• [WHAT TO WORK ON] Return exactly the lines that run from the beginning through the line containing "wire('flexible_whip', 'second flexible", both included, and no others.

========================

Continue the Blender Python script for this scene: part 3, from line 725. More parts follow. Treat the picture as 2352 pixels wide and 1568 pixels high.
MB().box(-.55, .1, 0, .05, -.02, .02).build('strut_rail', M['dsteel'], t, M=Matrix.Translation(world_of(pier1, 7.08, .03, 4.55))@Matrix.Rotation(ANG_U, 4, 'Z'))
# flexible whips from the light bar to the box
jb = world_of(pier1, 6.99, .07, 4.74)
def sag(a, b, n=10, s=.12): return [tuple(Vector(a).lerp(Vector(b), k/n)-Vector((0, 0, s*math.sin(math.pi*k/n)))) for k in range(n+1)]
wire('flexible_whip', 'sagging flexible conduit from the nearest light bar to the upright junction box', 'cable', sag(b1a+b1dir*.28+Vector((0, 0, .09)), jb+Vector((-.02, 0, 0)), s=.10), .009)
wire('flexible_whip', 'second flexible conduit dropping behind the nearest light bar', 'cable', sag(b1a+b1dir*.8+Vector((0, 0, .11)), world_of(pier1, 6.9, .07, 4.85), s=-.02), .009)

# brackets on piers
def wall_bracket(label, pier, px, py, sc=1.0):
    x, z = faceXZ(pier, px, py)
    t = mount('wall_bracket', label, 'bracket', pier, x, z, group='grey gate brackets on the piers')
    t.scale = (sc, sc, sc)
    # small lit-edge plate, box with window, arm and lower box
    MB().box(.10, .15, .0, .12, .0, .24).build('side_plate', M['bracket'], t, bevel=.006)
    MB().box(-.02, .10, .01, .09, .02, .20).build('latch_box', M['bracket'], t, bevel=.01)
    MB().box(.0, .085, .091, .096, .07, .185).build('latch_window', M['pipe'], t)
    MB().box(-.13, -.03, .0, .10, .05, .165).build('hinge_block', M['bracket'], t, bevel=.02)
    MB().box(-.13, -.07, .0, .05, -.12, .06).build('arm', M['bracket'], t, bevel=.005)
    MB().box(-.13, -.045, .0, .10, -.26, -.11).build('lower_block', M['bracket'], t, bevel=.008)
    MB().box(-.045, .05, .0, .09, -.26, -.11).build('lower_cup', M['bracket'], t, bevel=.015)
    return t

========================

• [REPLY]
Continue the Blender Python script for this scene: part 3, from line 725. More parts follow. Treat the picture as 2352 pixels wide and 1568 pixels high.
MB().box(-.55, .1, 0, .05, -.02, .02).build('strut_rail', M['dsteel'], t, M=Matrix.Translation(world_of(pier1, 7.08, .03, 4.55))@Matrix.Rotation(ANG_U, 4, 'Z'))
# flexible whips from the light bar to the box
jb = world_of(pier1, 6.99, .07, 4.74)
def sag(a, b, n=10, s=.12): return [tuple(Vector(a).lerp(Vector(b), k/n)-Vector((0, 0, s*math.sin(math.pi*k/n)))) for k in range(n+1)]
wire('flexible_whip', 'sagging flexible conduit from the nearest light bar to the upright junction box', 'cable', sag(b1a+b1dir*.28+Vector((0, 0, .09)), jb+Vector((-.02, 0, 0)), s=.10), .009)
wire('flexible_whip', 'second flexible conduit dropping behind the nearest light bar', 'cable', sag(b1a+b1dir*.8+Vector((0, 0, .11)), world_of(pier1, 6.9, .07, 4.85), s=-.02), .009)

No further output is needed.